_Exercise requirements_: Give every line below again, exactly.

_Information supplied_:
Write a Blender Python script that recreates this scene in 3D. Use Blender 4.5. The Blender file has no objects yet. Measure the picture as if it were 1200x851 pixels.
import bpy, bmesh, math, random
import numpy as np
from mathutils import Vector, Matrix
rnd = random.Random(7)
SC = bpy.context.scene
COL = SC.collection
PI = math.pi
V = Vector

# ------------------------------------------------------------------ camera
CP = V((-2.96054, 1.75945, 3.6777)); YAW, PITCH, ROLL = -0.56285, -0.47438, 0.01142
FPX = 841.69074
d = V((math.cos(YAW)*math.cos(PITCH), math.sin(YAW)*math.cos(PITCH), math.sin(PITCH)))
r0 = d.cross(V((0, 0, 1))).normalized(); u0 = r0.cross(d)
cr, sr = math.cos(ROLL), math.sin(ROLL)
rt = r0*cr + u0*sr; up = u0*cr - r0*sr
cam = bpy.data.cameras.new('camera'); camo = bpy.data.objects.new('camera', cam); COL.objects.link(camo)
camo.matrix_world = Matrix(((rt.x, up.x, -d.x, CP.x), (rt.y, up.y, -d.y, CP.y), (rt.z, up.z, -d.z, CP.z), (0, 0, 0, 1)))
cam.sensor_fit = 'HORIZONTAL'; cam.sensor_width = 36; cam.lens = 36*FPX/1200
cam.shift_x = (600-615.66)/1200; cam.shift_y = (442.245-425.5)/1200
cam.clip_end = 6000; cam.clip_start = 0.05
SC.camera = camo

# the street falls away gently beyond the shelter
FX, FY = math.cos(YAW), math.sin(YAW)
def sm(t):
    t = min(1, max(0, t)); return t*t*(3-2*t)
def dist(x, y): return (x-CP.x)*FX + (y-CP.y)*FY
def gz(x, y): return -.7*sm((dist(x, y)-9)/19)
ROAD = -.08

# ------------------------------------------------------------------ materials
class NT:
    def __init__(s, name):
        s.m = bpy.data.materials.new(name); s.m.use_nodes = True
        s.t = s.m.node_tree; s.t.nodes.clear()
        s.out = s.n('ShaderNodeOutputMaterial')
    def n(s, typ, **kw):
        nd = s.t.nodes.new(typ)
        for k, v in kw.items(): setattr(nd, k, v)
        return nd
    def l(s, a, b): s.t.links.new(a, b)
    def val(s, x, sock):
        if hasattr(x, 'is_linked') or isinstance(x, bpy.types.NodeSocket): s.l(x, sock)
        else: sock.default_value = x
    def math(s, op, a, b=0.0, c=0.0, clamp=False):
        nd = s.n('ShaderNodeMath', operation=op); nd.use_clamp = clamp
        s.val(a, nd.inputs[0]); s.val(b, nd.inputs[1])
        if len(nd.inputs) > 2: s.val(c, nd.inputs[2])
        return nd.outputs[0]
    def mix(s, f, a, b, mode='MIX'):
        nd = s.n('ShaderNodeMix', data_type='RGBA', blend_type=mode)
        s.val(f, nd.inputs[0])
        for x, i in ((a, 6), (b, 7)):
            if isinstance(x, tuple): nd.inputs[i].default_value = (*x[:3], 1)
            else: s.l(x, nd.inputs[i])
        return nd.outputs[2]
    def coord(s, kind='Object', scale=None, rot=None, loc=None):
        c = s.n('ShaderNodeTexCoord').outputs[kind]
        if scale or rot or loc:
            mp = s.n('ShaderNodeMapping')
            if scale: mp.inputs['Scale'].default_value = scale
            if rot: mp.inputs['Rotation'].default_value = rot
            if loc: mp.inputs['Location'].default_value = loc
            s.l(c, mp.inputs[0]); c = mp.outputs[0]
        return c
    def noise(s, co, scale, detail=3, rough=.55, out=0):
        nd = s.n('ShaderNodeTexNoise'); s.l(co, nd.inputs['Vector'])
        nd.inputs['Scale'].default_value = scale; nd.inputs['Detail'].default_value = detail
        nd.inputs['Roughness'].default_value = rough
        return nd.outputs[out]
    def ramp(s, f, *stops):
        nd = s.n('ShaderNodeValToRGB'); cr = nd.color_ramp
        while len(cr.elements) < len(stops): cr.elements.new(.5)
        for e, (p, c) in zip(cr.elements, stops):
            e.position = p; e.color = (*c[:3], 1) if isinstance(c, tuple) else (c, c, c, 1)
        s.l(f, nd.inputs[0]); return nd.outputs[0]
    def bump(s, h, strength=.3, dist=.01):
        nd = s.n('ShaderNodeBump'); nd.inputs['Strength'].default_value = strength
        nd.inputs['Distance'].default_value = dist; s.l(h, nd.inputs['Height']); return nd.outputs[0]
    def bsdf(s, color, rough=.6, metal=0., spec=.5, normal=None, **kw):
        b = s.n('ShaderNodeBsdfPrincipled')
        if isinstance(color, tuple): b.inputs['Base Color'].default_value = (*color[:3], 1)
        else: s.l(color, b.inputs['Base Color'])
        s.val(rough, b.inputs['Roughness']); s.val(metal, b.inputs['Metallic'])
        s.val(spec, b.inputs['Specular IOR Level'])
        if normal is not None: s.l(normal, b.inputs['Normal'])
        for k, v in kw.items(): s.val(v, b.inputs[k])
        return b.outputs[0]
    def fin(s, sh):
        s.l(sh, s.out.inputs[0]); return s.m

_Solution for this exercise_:
Write a Blender Python script that recreates this scene in 3D. Use Blender 4.5. The Blender file has no objects yet. Measure the picture as if it were 1200x851 pixels.
import bpy, bmesh, math, random
import numpy as np
from mathutils import Vector, Matrix
rnd = random.Random(7)
SC = bpy.context.scene
COL = SC.collection
PI = math.pi
V = Vector

# ------------------------------------------------------------------ camera
CP = V((-2.96054, 1.75945, 3.6777)); YAW, PITCH, ROLL = -0.56285, -0.47438, 0.01142
FPX = 841.69074
d = V((math.cos(YAW)*math.cos(PITCH), math.sin(YAW)*math.cos(PITCH), math.sin(PITCH)))
r0 = d.cross(V((0, 0, 1))).normalized(); u0 = r0.cross(d)
cr, sr = math.cos(ROLL), math.sin(ROLL)
rt = r0*cr + u0*sr; up = u0*cr - r0*sr
cam = bpy.data.cameras.new('camera'); camo = bpy.data.objects.new('camera', cam); COL.objects.link(camo)
camo.matrix_world = Matrix(((rt.x, up.x, -d.x, CP.x), (rt.y, up.y, -d.y, CP.y), (rt.z, up.z, -d.z, CP.z), (0, 0, 0, 1)))
cam.sensor_fit = 'HORIZONTAL'; cam.sensor_width = 36; cam.lens = 36*FPX/1200
cam.shift_x = (600-615.66)/1200; cam.shift_y = (442.245-425.5)/1200
cam.clip_end = 6000; cam.clip_start = 0.05
SC.camera = camo

# the street falls away gently beyond the shelter
FX, FY = math.cos(YAW), math.sin(YAW)
def sm(t):
    t = min(1, max(0, t)); return t*t*(3-2*t)
def dist(x, y): return (x-CP.x)*FX + (y-CP.y)*FY
def gz(x, y): return -.7*sm((dist(x, y)-9)/19)
ROAD = -.08

# ------------------------------------------------------------------ materials
class NT:
    def __init__(s, name):
        s.m = bpy.data.materials.new(name); s.m.use_nodes = True
        s.t = s.m.node_tree; s.t.nodes.clear()
        s.out = s.n('ShaderNodeOutputMaterial')
    def n(s, typ, **kw):
        nd = s.t.nodes.new(typ)
        for k, v in kw.items(): setattr(nd, k, v)
        return nd
    def l(s, a, b): s.t.links.new(a, b)
    def val(s, x, sock):
        if hasattr(x, 'is_linked') or isinstance(x, bpy.types.NodeSocket): s.l(x, sock)
        else: sock.default_value = x
    def math(s, op, a, b=0.0, c=0.0, clamp=False):
        nd = s.n('ShaderNodeMath', operation=op); nd.use_clamp = clamp
        s.val(a, nd.inputs[0]); s.val(b, nd.inputs[1])
        if len(nd.inputs) > 2: s.val(c, nd.inputs[2])
        return nd.outputs[0]
    def mix(s, f, a, b, mode='MIX'):
        nd = s.n('ShaderNodeMix', data_type='RGBA', blend_type=mode)
        s.val(f, nd.inputs[0])
        for x, i in ((a, 6), (b, 7)):
            if isinstance(x, tuple): nd.inputs[i].default_value = (*x[:3], 1)
            else: s.l(x, nd.inputs[i])
        return nd.outputs[2]
    def coord(s, kind='Object', scale=None, rot=None, loc=None):
        c = s.n('ShaderNodeTexCoord').outputs[kind]
        if scale or rot or loc:
            mp = s.n('ShaderNodeMapping')
            if scale: mp.inputs['Scale'].default_value = scale
            if rot: mp.inputs['Rotation'].default_value = rot
            if loc: mp.inputs['Location'].default_value = loc
            s.l(c, mp.inputs[0]); c = mp.outputs[0]
        return c
    def noise(s, co, scale, detail=3, rough=.55, out=0):
        nd = s.n('ShaderNodeTexNoise'); s.l(co, nd.inputs['Vector'])
        nd.inputs['Scale'].default_value = scale; nd.inputs['Detail'].default_value = detail
        nd.inputs['Roughness'].default_value = rough
        return nd.outputs[out]
    def ramp(s, f, *stops):
        nd = s.n('ShaderNodeValToRGB'); cr = nd.color_ramp
        while len(cr.elements) < len(stops): cr.elements.new(.5)
        for e, (p, c) in zip(cr.elements, stops):
            e.position = p; e.color = (*c[:3], 1) if isinstance(c, tuple) else (c, c, c, 1)
        s.l(f, nd.inputs[0]); return nd.outputs[0]
    def bump(s, h, strength=.3, dist=.01):
        nd = s.n('ShaderNodeBump'); nd.inputs['Strength'].default_value = strength
        nd.inputs['Distance'].default_value = dist; s.l(h, nd.inputs['Height']); return nd.outputs[0]
    def bsdf(s, color, rough=.6, metal=0., spec=.5, normal=None, **kw):
        b = s.n('ShaderNodeBsdfPrincipled')
        if isinstance(color, tuple): b.inputs['Base Color'].default_value = (*color[:3], 1)
        else: s.l(color, b.inputs['Base Color'])
        s.val(rough, b.inputs['Roughness']); s.val(metal, b.inputs['Metallic'])
        s.val(spec, b.inputs['Specular IOR Level'])
        if normal is not None: s.l(normal, b.inputs['Normal'])
        for k, v in kw.items(): s.val(v, b.inputs[k])
        return b.outputs[0]
    def fin(s, sh):
        s.l(sh, s.out.inputs[0]); return s.m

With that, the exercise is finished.